Exercise requirements
Leaving the pictures out, print the lines from the first line of the listing through the line containing "stream', 'concrete', None, 'stuff')", exactly as they read, and no others.

Data extract
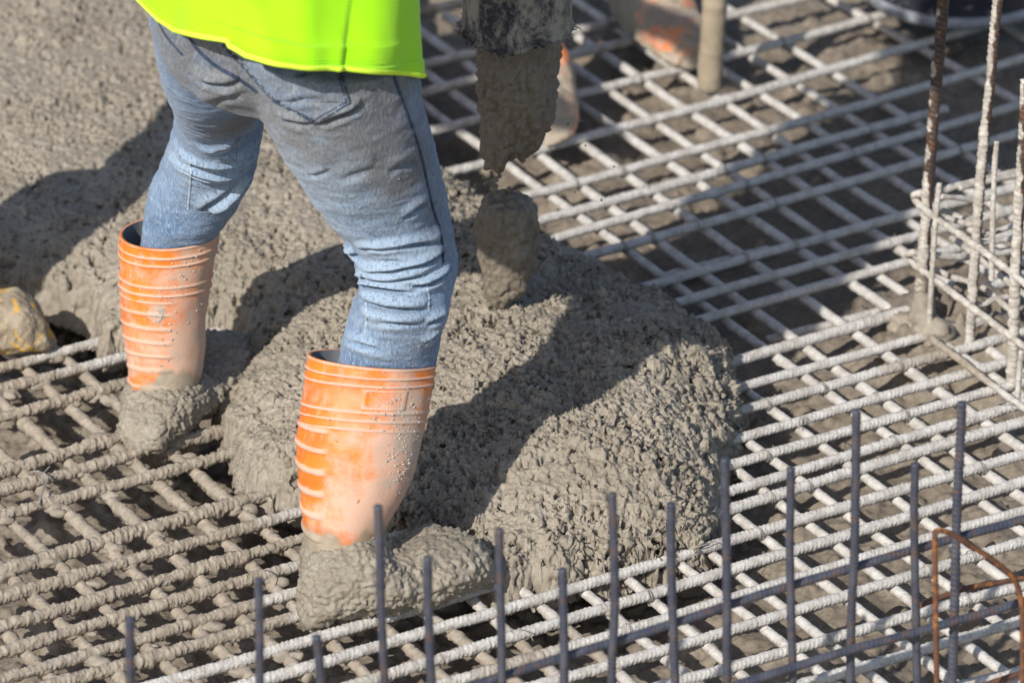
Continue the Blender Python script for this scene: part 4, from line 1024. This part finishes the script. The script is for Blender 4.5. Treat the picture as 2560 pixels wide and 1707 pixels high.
def falling(name, outline, Y, label, seed, k=.8, torn=True, amp=.8):
    st = [(xl, yl, xr, yr, Y, k) for xl, yl, xr, yr in outline]
    V, F = loft(st, 110, 150, .85); me = mk(name, V, F)
    bm = bmesh.new(); bm.from_mesh(me); bmesh.ops.recalc_face_normals(bm, faces=bm.faces); bm.to_mesh(me); bm.free()
    me = evaluated(me, [('REMESH', dict(mode='VOXEL', voxel_size=.0022)), ('SMOOTH', dict(factor=.5, iterations=4))])
    P = coords(me); N = normals(me); Q = P*np.array([1, 1, .55])
    zz = (P[:, 2]-P[:, 2].min())/(np.ptp(P[:, 2])); low = smooth(.4, 0, zz)
    d = .009*fbm(Q, 22, 2, .5, seed)+.0075*np.abs(fbm(Q, 60, 2, .6, seed+1))*2-.004+.0050*np.abs(vnoise(Q, 150, seed+2))+.0030*np.abs(vnoise(Q, 300, seed+3))-.014*np.clip(vnoise(Q, 42, seed+4)-.4, 0, 1)*2
    P = P+N*(amp*d)[:, None]
    if torn: P[:, 2] -= low*.018*np.clip(vnoise(P*np.array([1, 1, .15]), 60, seed+7), -.2, 1)
    setco(me, P)
    o = put(name, me, M_FALL, None, P.mean(0)); tag(o, label, 'concrete'); return o
falling('falling_concrete', [(1205,20,1388,20), (1200,110,1390,105), (1194,170,1391,160), (1193,260,1386,245), (1198,312,1372,296), (1200,352,1352,332), (1206,382,1334,366), (1212,400,1300,388), (1222,412,1262,402)], HY, 'dark wet concrete stream hanging from the black hose end', 3)
falling('falling_concrete', [(1226,488,1268,492), (1206,508,1322,505), (1196,540,1344,530), (1192,572,1347,568), (1194,620,1344,620), (1202,680,1336,668), (1206,725,1312,715), (1222,766,1275,752)], HY, 'lower detached clump of wet concrete about to hit the pile', 17, .8, False, .6)
rg = np.random.default_rng(9)
pp = []
for i in range(26):
    x, y = (rg.normal(1240, 28), rg.uniform(395, 480)) if i < 16 else (rg.uniform(1130, 1640), rg.uniform(180, 560))
    r = rg.uniform(.0012, .0042) if i < 16 else rg.uniform(.0008, .0018); pp.append(blob(atY(x, y, HY+rg.normal(0, .03)), (r, r, r*1.3), rg, 2))
o = put('concrete_splatter', mesh_np('concrete_splatter', *fill_tris(pp)), M_FALL); tag(o, 'small drops of concrete flying beside the falling stream', 'concrete', None, 'stuff')

# ------------------------------------------------------------------ pole, bucket
pb = at(1771, 232, -.004)
def build_pole():
    top = at_plane(1787, 0, pb, (1, 0)); d = (top-pb); top2 = pb+d*4.2
    C, s = resample([pb, top, top2], .004)
    t, a, b = frames(C, np.array([0, 1, .1])); seg = 48; th = np.linspace(0, 2*math.pi, seg, endpoint=False); r = .0195
    V = C[:, None]+r*(np.cos(th)[None, :, None]*a[:, None]+np.sin(th)[None, :, None]*b[:, None]); D = (V-C[:, None])/r
    Pf = V.reshape(-1, 3); rr = (.0016*fbm(Pf, 40, 3, .6, 5)+.0011*fbm(Pf, 160, 2, .6, 6)).reshape(V.shape[:2])
    for c in (.075, .155, .19): rr += .0012*np.exp(-((s-c)/.003)**2)[:, None]
    V = V+D*rr[..., None]; V[:4] = C[:4, None]+(V[:4]-C[:4, None])*np.array([.3, .7, .88, .96])[:, None, None]
    o = put('vibrator_pole', mesh_np('vibrator_pole', V.reshape(-1, 3), grid_faces(len(C), seg)), M_POLE, None, pb)
    tag(o, 'mud-coated round pole with white patches planted upright in the mat', 'pole')
build_pole()
def build_bucket():
    c = at(2395, -12, .03); prof = [(0, .012), (.10, .012), (.118, .010), (.126, .0), (.138, .0), (.146, .004), (.150, .012), (.1515, .03), (.153, .05), (.1545, .052), (.1545, .062), (.153, .064), (.158, .15), (.166, .30), (.172, .305), (.172, .315), (.164, .316), (.16, .30), (.148, .03), (0, .03)]
    P = np.array(prof); P = np.concatenate([np.linspace(P[i], P[i+1], 6, endpoint=False) for i in range(len(P)-1)]+[P[-1:]])
    seg = 128; th = np.linspace(0, 2*math.pi, seg, endpoint=False)
    V = np.stack([c[0]+P[:, :1]*np.cos(th), c[1]+P[:, :1]*np.sin(th), c[2]-.0+P[:, 1:]*np.ones(seg)], -1)
    o = put('black_bucket', mesh_np('black_bucket', V.reshape(-1, 3), grid_faces(len(P), seg)), M_BUCKET, None, c)
    tag(o, 'round black plastic bucket with shiny lower rim standing behind the cage bars', 'bucket')
    ra = np.linspace(0, 2*math.pi, 97); rp = np.stack([c[0]+.1445*np.cos(ra), c[1]+.1445*np.sin(ra), c[2]+.013+0*ra], 1)
    put('base_rim', mk('base_rim', *tube(rp, .0125, 16, .006, False)), plain('scuffed_grey_rim', (.27, .28, .31), (.16, .165, .18), 30, .28, .5), o)
    hb = [c+np.array([.168*math.cos(a), .168*math.sin(a)*.2, .29+.14*math.sin(a)]) for a in np.linspace(0, math.pi, 9)]
    put('bucket_handle', mk('bucket_handle', *tube(hb, .003, 8)), M_WIRE, o)
build_bucket()

# ------------------------------------------------------------------ rebar cage of the column at the right
P1, P3 = at(2299, 800, 0), at(2531, 965, 0); dB = (P3-P1); dB /= np.linalg.norm(dB)
dA = at(2300, 700, 0)-at(2000, 788, 0); dA /= np.linalg.norm(dA)
cage = empty('rebar_cage', tuple(float(q) for q in P1)); tag(cage, 'upright column cage of rusty and white-dusted bars with square ties, right edge', 'rebar cage')
def cmud(lo, hi, flip=1):
    return lambda P: .62*smooth(hi, lo, P[:, 2])-.22
v1 = [at_plane(2299, 800, P1, (1, 0)), at_plane(2323, 427, P1, (1, 0)), at_plane(2358, 0, P1, (1, 0))]; v1.append(v1[-1]*2-v1[-2]*1.0+0*v1[0])
rebar('upright_bar', v1, .0066, M_CAGE, 501, 0, 1.1, 1.6, .0013, 14, .0085, cage, cmud(.10, .26), (0, 1, .01), .0008, .55)
P2 = at(2422, 862, 0)
v2 = [at_plane(2422, 862, P2, (1, 0)), at_plane(2443, 580, P2, (1, 0)), at_plane(2455, 427, P2, (1, 0)), at_plane(2495, 0, P2, (1, 0))]; v2.append(v2[-1]*2-v2[-2])
rebar('upright_bar', v2, .0062, M_CAGE, 502, .05, .8, 1.6, .0013, 14, .0085, cage, cmud(.26, .40), (0, 1, .01), .0008, .55)
v3 = [P3, at_plane(2541, 672, P3, (1, 0)), at_plane(2552, 454, P3, (1, 0)), at_plane(2566, 200, P3, (1, 0))]
rebar('upright_bar', v3, .0066, M_CAGE, 503, .05, .8, 1.4, .0013, 14, .0085, cage, cmud(.10, .45), (0, 1, .01), .0008, .55)
Pw = at(2322, 835, 0)
for k, (p, q) in enumerate([([(2322,835),(2330,680),(2338,560),(2349,457)], at(2322, 835, 0)), ([(2478,700),(2481,574),(2486,450),(2492,354)], at(2470, 880, 0)), ([(2544,1000),(2548,940),(2555,876)], at(2544, 1000, 0))]):
    rebar('thin_upright', [at_plane(x, y, q, (1, 0)) for x, y in p], .0034, M_CAGE, 510+k, .35, .8, .8, .0016, 10, .006, cage, lambda P: .42+0*P[:, 0], (0, 1, .01), .0008, .45)
def tie(front, back, seed, r=.0042, mo=.55):
    pts = [at_plane(x, y, P1-np.array([0, .012, 0]), dB) for x, y in front][::-1]+[at_plane(x, y, P1+np.array([0, .012, 0]), dA) for x, y in back]
    rebar('square_tie', pts, r, M_CAGE, seed, 0, .8, .5, .0018, 10, .006, cage, lambda P: mo+0*P[:, 0], (0.02, .03, 1), .0008, .3)
tie([(2286,496),(2310,520),(2339,544),(2437,612),(2525,680),(2575,720)], [(2292,484),(2330,479),(2356,474),(2437,452),(2546,427),(2590,417)], 520)
tie([(2272,642),(2290,664),(2328,691),(2424,762),(2544,852),(2590,886)], [(2280,632),(2330,636),(2416,642),(2500,628),(2590,610)], 521)
for k, (pts, q, dd) in enumerate([([(2352,490),(2400,494),(2437,498),(2480,494)], P1+dB*.05+dA*.02, dA), ([(2432,601),(2470,606),(2510,598),(2560,588)], P2, dA), ([(2370,543),(2400,553),(2432,560)], P1+dA*.05, dB), ([(2335,673),(2380,692),(2425,703)], P1+dA*.04, dB),
                                  ([(2400,470),(2470,455),(2560,436),(2600,428)], P1+dA*.08, dA), ([(2380,596),(2440,640),(2500,688),(2575,745)], P1+dA*.10, dB), ([(2470,640),(2520,630),(2585,618)], P1+dA*.1+dB*.1, dA), ([(2340,520),(2400,545),(2450,560)], P1+dA*.07, dB),
                                  ([(2424,742),(2452,765),(2480,752),(2520,742)], P2, dA), ([(2455,718),(2490,745),(2525,775)], P2+dA*.05, dB), ([(2456,590),(2500,575),(2545,560)], P2+dA*.06, dA)]):
    rebar('square_tie', [at_plane(x, y, q, dd) for x, y in pts], .0038, M_CAGE, 530+k, 0, .8, .5, .0018, 10, .006, cage, lambda P: .42+0*P[:, 0], (0.02, .03, 1), .0008, .4)
o = rebar('square_tie', [at(x, y, .013) for x, y in [(2330,845),(2345,859),(2397,895),(2500,974),(2590,1040)]], .0045, M_BAR, 540, .25, 1., .4, .0018, 10, .006, cage)
_c, _s = resample([v1[0], v1[0]+(v1[1]-v1[0])*.36], .002); _t, _a, _b = frames(_c, np.array([0, 1, .01])); _th = np.linspace(0, 2*math.pi, 40, endpoint=False)
_d = np.cos(_th)[None, :, None]*_a[:, None]+np.sin(_th)[None, :, None]*_b[:, None]; _p = (_c[:, None]+.0095*_d)
_r = .0098+.0035*fbm(_p.reshape(-1, 3), 60, 3, .6, 3).reshape(_p.shape[:2])+.006*np.exp(-((_s-.092)/.012)**2)[:, None]-.008*smooth(.105, .13, _s)[:, None]
put('mud_sleeve', mesh_np('mud_sleeve', (_c[:, None]+_r[..., None]*_d).reshape(-1, 3), grid_faces(len(_c), 40)), M_MUDDY, cage)
mc = [blob(at(2303, 790, .015), (.019, .017, .034), rg), blob(at(2330, 830, .0), (.035, .03, .02), rg), blob(at(2370, 850, -.02), (.05, .04, .025), rg), blob(at(2268, 812, -.01), (.03, .02, .02), rg)]
put('mud_lump', mesh_np('mud_lump', *fill_tris(mc)), M_MUDDY, cage)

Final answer
Continue the Blender Python script for this scene: part 4, from line 1024. This part finishes the script. The script is for Blender 4.5. Treat the picture as 2560 pixels wide and 1707 pixels high.
def falling(name, outline, Y, label, seed, k=.8, torn=True, amp=.8):
    st = [(xl, yl, xr, yr, Y, k) for xl, yl, xr, yr in outline]
    V, F = loft(st, 110, 150, .85); me = mk(name, V, F)
    bm = bmesh.new(); bm.from_mesh(me); bmesh.ops.recalc_face_normals(bm, faces=bm.faces); bm.to_mesh(me); bm.free()
    me = evaluated(me, [('REMESH', dict(mode='VOXEL', voxel_size=.0022)), ('SMOOTH', dict(factor=.5, iterations=4))])
    P = coords(me); N = normals(me); Q = P*np.array([1, 1, .55])
    zz = (P[:, 2]-P[:, 2].min())/(np.ptp(P[:, 2])); low = smooth(.4, 0, zz)
    d = .009*fbm(Q, 22, 2, .5, seed)+.0075*np.abs(fbm(Q, 60, 2, .6, seed+1))*2-.004+.0050*np.abs(vnoise(Q, 150, seed+2))+.0030*np.abs(vnoise(Q, 300, seed+3))-.014*np.clip(vnoise(Q, 42, seed+4)-.4, 0, 1)*2
    P = P+N*(amp*d)[:, None]
    if torn: P[:, 2] -= low*.018*np.clip(vnoise(P*np.array([1, 1, .15]), 60, seed+7), -.2, 1)
    setco(me, P)
    o = put(name, me, M_FALL, None, P.mean(0)); tag(o, label, 'concrete'); return o
falling('falling_concrete', [(1205,20,1388,20), (1200,110,1390,105), (1194,170,1391,160), (1193,260,1386,245), (1198,312,1372,296), (1200,352,1352,332), (1206,382,1334,366), (1212,400,1300,388), (1222,412,1262,402)], HY, 'dark wet concrete stream hanging from the black hose end', 3)
falling('falling_concrete', [(1226,488,1268,492), (1206,508,1322,505), (1196,540,1344,530), (1192,572,1347,568), (1194,620,1344,620), (1202,680,1336,668), (1206,725,1312,715), (1222,766,1275,752)], HY, 'lower detached clump of wet concrete about to hit the pile', 17, .8, False, .6)
rg = np.random.default_rng(9)
pp = []
for i in range(26):
    x, y = (rg.normal(1240, 28), rg.uniform(395, 480)) if i < 16 else (rg.uniform(1130, 1640), rg.uniform(180, 560))
    r = rg.uniform(.0012, .0042) if i < 16 else rg.uniform(.0008, .0018); pp.append(blob(atY(x, y, HY+rg.normal(0, .03)), (r, r, r*1.3), rg, 2))
o = put('concrete_splatter', mesh_np('concrete_splatter', *fill_tris(pp)), M_FALL); tag(o, 'small drops of concrete flying beside the falling stream', 'concrete', None, 'stuff')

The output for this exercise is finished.